● **Your goal**: Could the lines from the start of the data through the line with "from mathutils import Vector" be set down exactly, with no pictures among them?

— Start —

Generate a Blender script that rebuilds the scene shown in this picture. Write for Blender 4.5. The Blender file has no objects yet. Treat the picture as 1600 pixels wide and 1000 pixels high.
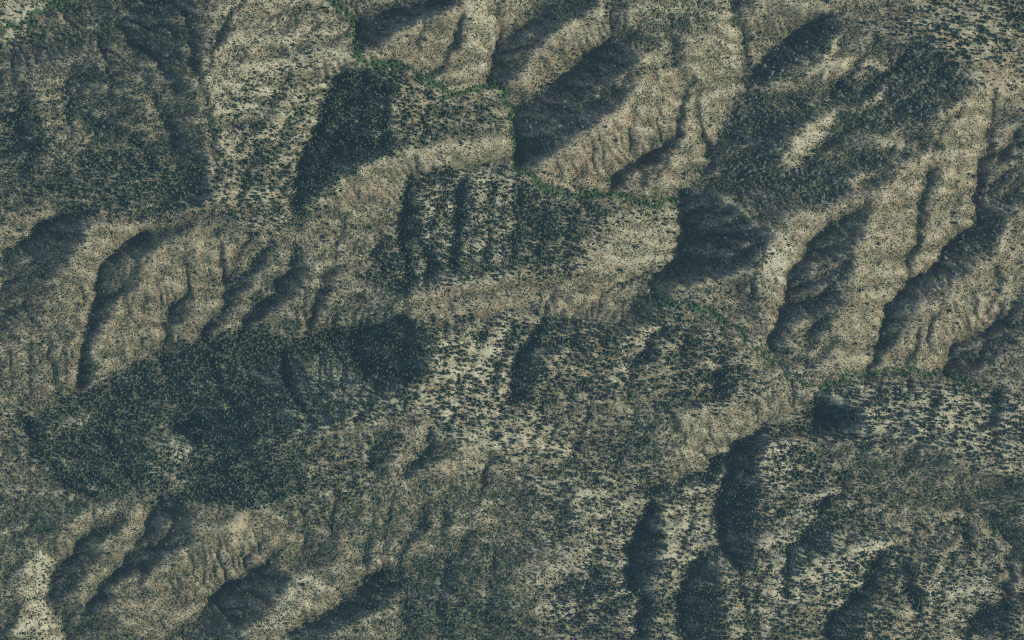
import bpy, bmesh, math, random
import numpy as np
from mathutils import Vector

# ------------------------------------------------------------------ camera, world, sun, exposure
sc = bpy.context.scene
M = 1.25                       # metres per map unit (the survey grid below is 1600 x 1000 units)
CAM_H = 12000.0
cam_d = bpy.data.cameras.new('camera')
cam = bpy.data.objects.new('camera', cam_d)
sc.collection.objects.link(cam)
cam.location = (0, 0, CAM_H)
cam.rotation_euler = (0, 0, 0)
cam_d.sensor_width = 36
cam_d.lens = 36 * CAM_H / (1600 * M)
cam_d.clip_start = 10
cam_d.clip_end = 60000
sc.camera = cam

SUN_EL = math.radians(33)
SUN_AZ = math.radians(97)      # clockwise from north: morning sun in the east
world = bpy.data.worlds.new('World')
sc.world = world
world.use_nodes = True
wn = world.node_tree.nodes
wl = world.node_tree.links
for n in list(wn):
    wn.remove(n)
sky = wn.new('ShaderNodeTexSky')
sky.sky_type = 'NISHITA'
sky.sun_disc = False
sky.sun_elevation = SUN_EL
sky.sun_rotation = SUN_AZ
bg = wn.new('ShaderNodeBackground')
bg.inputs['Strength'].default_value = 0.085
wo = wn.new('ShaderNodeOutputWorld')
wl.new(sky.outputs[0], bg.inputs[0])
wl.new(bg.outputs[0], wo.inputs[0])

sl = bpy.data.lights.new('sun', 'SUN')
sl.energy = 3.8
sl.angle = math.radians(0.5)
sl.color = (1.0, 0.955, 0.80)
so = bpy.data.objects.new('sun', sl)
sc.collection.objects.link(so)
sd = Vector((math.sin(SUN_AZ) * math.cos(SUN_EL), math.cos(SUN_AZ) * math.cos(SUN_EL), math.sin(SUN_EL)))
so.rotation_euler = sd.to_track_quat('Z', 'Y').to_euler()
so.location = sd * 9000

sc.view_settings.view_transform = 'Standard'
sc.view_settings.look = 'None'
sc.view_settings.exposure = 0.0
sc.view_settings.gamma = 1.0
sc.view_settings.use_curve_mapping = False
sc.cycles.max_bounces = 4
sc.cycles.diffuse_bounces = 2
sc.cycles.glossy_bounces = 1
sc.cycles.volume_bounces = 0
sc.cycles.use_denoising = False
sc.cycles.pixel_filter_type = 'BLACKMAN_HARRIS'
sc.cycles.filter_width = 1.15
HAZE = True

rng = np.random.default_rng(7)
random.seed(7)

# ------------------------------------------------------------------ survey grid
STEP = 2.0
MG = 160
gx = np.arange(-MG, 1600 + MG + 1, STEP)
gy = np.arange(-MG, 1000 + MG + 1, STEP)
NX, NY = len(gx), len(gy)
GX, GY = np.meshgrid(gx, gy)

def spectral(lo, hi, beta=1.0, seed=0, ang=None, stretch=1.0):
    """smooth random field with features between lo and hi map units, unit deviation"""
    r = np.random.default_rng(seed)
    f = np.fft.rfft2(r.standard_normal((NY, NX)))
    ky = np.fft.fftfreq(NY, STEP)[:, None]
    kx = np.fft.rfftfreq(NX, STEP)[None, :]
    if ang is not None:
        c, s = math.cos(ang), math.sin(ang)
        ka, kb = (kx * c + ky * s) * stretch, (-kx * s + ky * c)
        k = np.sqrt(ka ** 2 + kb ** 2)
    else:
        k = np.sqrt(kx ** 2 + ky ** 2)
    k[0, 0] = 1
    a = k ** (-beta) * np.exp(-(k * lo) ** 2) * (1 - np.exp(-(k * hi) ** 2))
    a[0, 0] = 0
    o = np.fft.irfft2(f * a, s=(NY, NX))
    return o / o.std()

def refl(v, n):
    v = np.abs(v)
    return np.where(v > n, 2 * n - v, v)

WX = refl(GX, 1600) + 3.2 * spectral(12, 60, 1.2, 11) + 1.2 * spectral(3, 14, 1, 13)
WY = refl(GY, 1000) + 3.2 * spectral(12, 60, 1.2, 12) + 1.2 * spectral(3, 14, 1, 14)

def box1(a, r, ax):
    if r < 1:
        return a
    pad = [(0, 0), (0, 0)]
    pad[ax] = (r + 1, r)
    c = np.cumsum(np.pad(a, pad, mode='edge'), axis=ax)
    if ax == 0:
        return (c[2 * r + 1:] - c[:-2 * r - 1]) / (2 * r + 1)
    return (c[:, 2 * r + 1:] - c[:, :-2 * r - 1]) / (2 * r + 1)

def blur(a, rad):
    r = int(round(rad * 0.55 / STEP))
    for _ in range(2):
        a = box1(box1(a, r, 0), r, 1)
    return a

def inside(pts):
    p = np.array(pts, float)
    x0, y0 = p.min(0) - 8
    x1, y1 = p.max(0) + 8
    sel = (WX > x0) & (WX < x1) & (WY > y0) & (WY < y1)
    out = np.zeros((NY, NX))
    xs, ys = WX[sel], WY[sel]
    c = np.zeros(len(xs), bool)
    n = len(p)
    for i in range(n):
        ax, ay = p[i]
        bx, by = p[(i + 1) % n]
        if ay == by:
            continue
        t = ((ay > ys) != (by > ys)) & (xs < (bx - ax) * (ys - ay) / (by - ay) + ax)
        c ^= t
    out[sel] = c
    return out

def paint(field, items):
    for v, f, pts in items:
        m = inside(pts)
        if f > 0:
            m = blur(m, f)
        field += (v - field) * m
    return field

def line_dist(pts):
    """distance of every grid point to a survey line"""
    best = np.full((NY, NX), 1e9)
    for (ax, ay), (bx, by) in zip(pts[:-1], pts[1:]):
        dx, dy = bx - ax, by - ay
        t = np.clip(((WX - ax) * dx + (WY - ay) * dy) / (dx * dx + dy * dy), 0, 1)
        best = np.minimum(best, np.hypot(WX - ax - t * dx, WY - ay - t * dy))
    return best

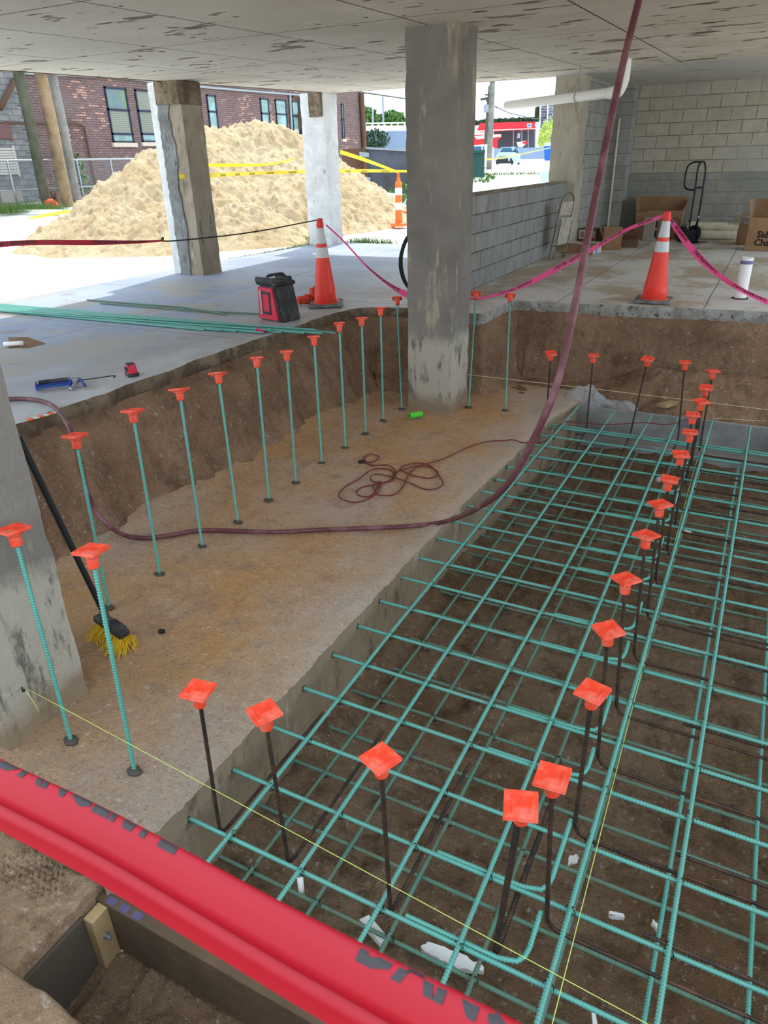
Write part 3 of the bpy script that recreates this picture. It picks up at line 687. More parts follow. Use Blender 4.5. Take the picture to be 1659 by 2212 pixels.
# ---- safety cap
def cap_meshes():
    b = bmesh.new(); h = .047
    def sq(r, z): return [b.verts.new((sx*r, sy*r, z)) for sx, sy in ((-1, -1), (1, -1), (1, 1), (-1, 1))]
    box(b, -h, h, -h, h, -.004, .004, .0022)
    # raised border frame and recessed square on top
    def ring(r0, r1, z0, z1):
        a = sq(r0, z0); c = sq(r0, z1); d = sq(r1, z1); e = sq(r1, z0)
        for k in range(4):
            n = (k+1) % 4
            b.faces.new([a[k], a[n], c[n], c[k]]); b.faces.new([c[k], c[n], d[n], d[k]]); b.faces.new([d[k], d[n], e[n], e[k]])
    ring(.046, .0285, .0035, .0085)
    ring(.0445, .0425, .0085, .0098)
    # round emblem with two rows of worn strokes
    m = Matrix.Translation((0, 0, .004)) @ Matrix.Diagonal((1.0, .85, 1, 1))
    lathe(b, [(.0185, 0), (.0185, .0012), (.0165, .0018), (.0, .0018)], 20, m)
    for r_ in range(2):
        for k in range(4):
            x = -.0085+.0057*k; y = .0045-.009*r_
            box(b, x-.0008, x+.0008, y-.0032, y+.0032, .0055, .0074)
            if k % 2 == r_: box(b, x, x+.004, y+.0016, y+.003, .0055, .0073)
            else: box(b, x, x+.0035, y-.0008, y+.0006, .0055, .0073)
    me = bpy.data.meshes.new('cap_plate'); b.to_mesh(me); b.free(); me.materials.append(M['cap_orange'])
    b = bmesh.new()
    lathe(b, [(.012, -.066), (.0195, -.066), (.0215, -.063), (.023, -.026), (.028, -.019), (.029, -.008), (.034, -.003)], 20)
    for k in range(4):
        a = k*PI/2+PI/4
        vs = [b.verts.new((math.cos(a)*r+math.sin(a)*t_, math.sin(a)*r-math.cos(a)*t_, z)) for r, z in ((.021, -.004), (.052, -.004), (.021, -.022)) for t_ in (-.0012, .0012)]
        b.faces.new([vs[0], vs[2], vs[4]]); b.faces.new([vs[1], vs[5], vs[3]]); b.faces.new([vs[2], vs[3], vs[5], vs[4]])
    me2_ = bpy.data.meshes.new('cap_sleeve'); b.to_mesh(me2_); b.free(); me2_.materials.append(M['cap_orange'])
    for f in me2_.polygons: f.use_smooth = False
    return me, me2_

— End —

● **Written answer**:
Generate a Blender script that rebuilds the scene shown in this picture. Write for Blender 4.5. The Blender file has no objects yet. Treat the picture as 1600 pixels wide and 1000 pixels high.
import bpy, bmesh, math, random
import numpy as np
from mathutils import Vector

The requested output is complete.